The second drawing, in Indian ink, with pen and bistre outlines, in the British Museum (No. 14), is a round composition nearly nine inches in diameter, representing miners at work on the face of a mountain side (Pl. [27]).[[184]] In the foreground is a rocky platform on which two men are driving wedges into the rock with hammers with long pliant handles. Others are working with smaller hammers, and one, with a lantern fastened to his cap, is mounting to the platform by a ladder. Above them another man is ascending in the same way to a higher part of the quarry, while from an opening on the right a miner is pushing a truck full of ore along a wooden bridge, and another, down below, is raking the stone into a tray. Various wooden huts are placed here and there on the ledges. According to Dr. E. His, this drawing was in Basel in the sixteenth century, and was then copied by an unknown artist as an illustration to a manuscript book on mining by Andreas Ryff. It was probably made by Holbein in the neighbourhood of the St. Gotthard Pass, on his way to or from Lombardy.

Vol. I., Plate 26.

THE ARCHANGEL MICHAEL AS WEIGHER OF SOULS
Drawing in Indian ink
Basel Gallery

Vol. I., Plate 27.

MINERS AT WORK
Drawing in Indian ink, pen, and bistre
British Museum

SACRED PICTURES FORMERLY IN LUCERNE

Patin mentions five pictures painted by Holbein which in his day were in the church of the Augustines in Lucerne—a “Nativity,” the “Adoration of the Kings,” “Christ disputing with the Doctors,” a “Sancta Veronica,” and a “Taking down from the Cross,”[[185]] but Hegner could find no traces of them. They probably formed a triptych. M. Gauthiez suggests that these pictures were the result of his study of the paintings of the Lombard masters, the titles alone suggesting a list of works by Luini.[[186]]

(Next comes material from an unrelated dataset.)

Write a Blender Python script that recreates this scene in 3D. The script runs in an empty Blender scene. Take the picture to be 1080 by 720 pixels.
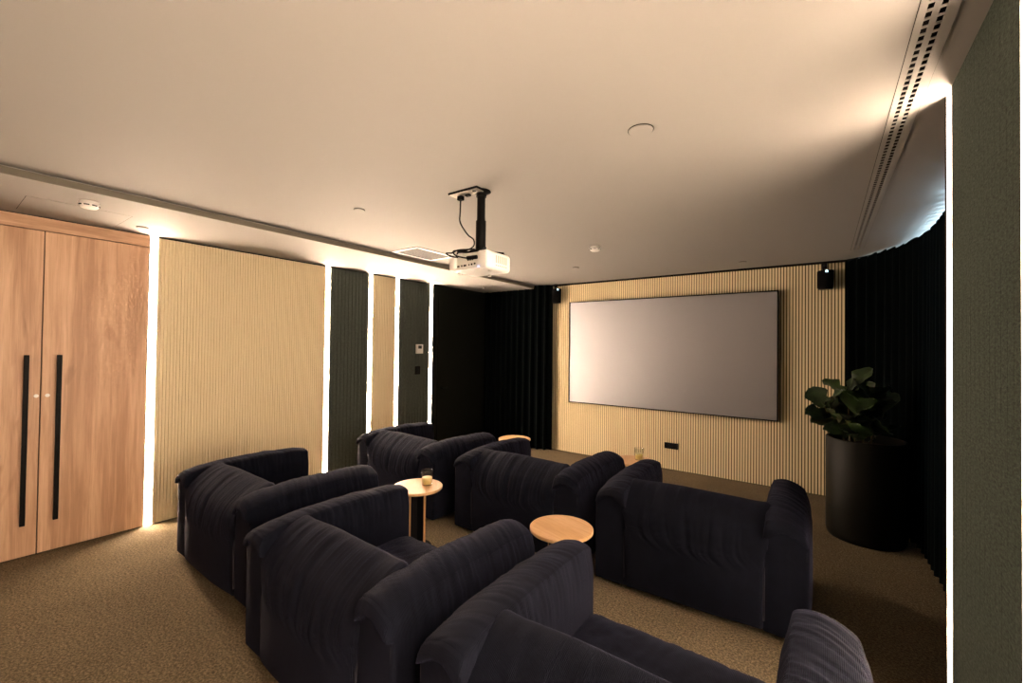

The last-named of these pictures, the “Taking down from the Cross”—in which, according to Patin’s description, Christ’s body was on the ground, the head resting on the Virgin’s lap, and surrounded by Mary Magdalene, Saint John, Nicodemus, and other persons, with the two thieves still on the Cross—was still in the church in the middle of the seventeenth century. Two sketches exist, with notes as to the colour, and an inscription stating that they were drawn in Lucerne from Holbein’s altar-piece in the church of the Augustines by C. Meyer in 1648. Dr. Ganz has recently published a copy of this picture,[[187]] which is in Palermo, and draws attention to the fact that it agrees in dimensions with the lost original, which was in the possession of the painter Marquard Wocher in Basel in 1834, at which time it was copied by the painter Hieronymus Hess. Another copy, half the size of the original, was exhibited at the Exhibition of Early German Art at the Burlington Fine Arts Club in 1906, and a third is still in the sacristy of one of the Lucerne churches. In addition, there is a drawing of the group of the two chief figures, Christ and the Virgin, in the Basel Gallery,[[188]] a free copy of the central group of Christ and the Virgin, signed H. H. W. and H. H. It was done towards the end of the sixteenth century either by Hans Jörg Wannewetsch of Basel, or Hans Heinrich Wegmann of Lucerne.